Wednesday, 16 January 2013

France to boost troops in Mali

The French deployment is hoping for reinforcements from an African force
President Francois Hollande says more French troops are to be deployed in Mali to support the 750 in the country countering an Islamist insurgency.
Mr Hollande, visiting the United Arab Emirates, said new air strikes overnight had "achieved their goal".
West African military chiefs will meet in Mali on Tuesday to discuss how an alliance with the French will work.
France began its intervention on Friday with the aim of halting the Islamists' advance south towards the capital.
Late on Monday, the UN Security Council unanimously backed the intervention.
'Really scared' Mr Hollande, on a visit to the French regional military base known as Peace Camp in Abu Dhabi, said: "For now, we have 750 men and the number will increase. New strikes overnight achieved their goal."
He said that assembling an African military force to work with the French troops could take a "good week".
Some 30 French tanks and armoured troop transport vehicles crossed into Mali from Ivory Coast on Monday, with a helicopter escort, witnesses said.
The BBC's Mark Doyle in Bamako says the French want ground reinforcements from West African allies as soon as possible.
He says regional military commanders are meeting in the Malian capital on Tuesday to discuss equipment needs and how a military alliance with France would work in practice.
Nigeria is set to lead the regional force, supplying 600 troops. Benin, Burkina Faso, Ghana, Niger, Senegal and Togo have also pledged soldiers. Britain has deployed troop transporters.
The African force will be deployed under UN Security Council resolution 2085, which was passed in December and allows for a 3,000-strong mission.
French Foreign Minister Laurent Fabius says there will be a donor meeting towards the end of January to discuss the funding of the anti-Islamist intervention.
He also denied the French intervention would boost al-Qaeda recruitment.
"It's not encouraging terrorism to combat terrorism," he said.
'Chase them away' French war planes have carried out a series of air strikes since the intervention began on Friday.
Islamists are reported to have withdrawn from the major towns of Timbuktu and Gao.
One spokesman for the Ansar Dine militant group, Senda Ould Boumama, said the withdrawal was a "tactical retreat" to reduce civilian casualties.
One resident of Timbuktu told Agence France-Presse: "The mujahideen have left.

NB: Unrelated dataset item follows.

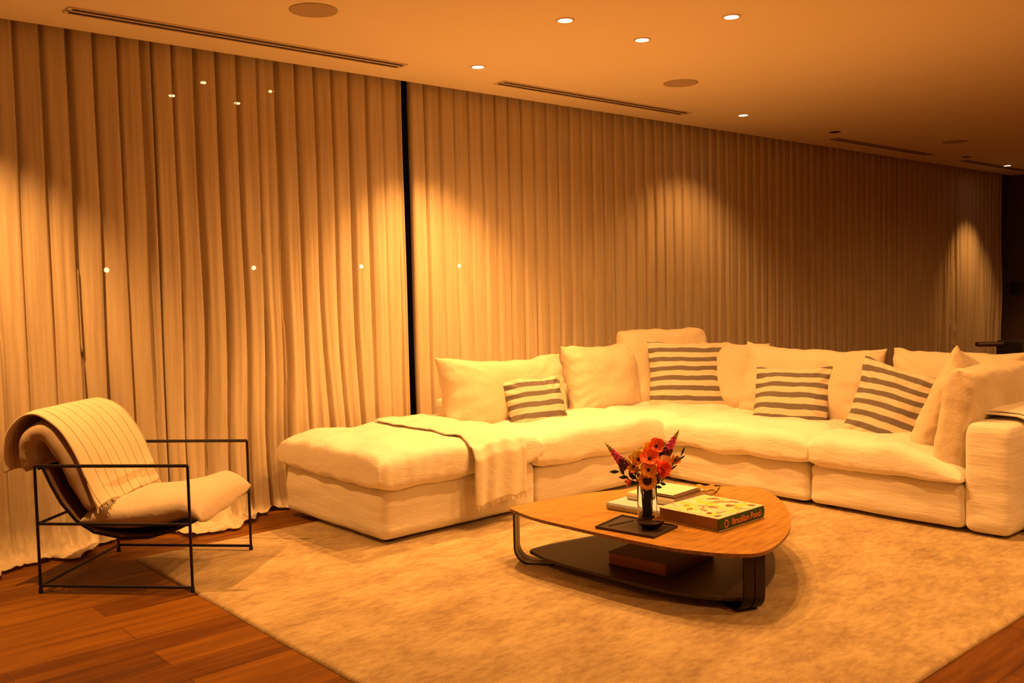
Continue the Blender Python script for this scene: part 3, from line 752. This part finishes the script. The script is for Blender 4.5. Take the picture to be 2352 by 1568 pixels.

They are really scared."
However, Islamists seized the town of Diabaly, in government-controlled territory, on Monday.
When asked how long France's intervention would last, France's ambassador to Mali, Bernard Emie, replied: "We said weeks, but we said it's going to be as long as necessary at the same time because we know it might be a bit more."
Mali's Foreign Minister Tieman Hubert Coulibaly said: "We cannot simply push [the rebels] back, we have to chase them away."
On Monday, the UN Security Council convened in New York for an emergency meeting at France's request.
UN Secretary General Ban Ki-moon said he hoped the intervention would help restore "Mali's constitutional order and territorial integrity".
France's UN ambassador Gerard Araud said his country had the "understanding and support" of the 14 other Security Council members.
At least 11 Malian soldiers and a French helicopter pilot have died in Mali since Friday's intervention. More than 100 militants are reported to have been killed.
Islamist groups and secular Tuareg rebels took advantage of chaos following a military coup to seize northern Mali in April 2012.
But the Islamists soon took control of the region's major towns, sidelining the Tuaregs.
Ansar Dine began pushing further south last week, seizing the town of Konna.
It has since been recaptured by Malian troops with French aerial support.
The battle for Mali French forces have bombed rebel bases in Mali, where Islamist rebels have threatened to advance on the capital Bamako from their strongholds in the north. France said it had decided to act to stop the offensive, which could create "a terrorist state at the doorstep of France and Europe".
The landlocked area of West Africa was the core of ancient empires going back to the 4th Century. The French colonised Mali, then known as French Sudan, at the end of the 19th Century, while Islamic religious wars created theocratic states in the region.
Mali gained independence in 1960 but endured droughts, rebellions and 23 years of military dictatorship until democratic elections in 1992. In the early 1990s, the nomadic Tuareg of the north began an insurgency over land and cultural rights.
The insurgency gathered momentum in 2007, and was exacerbated by an influx of arms from the 2011 Libyan civil war. Tuareg nationalists, alongside Islamist groups with links to al-Qaeda, seized control of the north in 2012 after a military coup by soldiers frustrated by government efforts against the rebels.
The fighting in the north and the establishment of a harsh form of Islamic law has forced thousands to flee their homes - some estimates say more than half the northern population has fled south or across borders into neighbouring countries.
In January 2013, the Islamists captured the central city of Konna. France, responding to appeals for help from the Mali president, has sent about 550 troops to the Mopti and to Bamako, which is home to about 6,000 French nationals. French jets have also launched air strikes.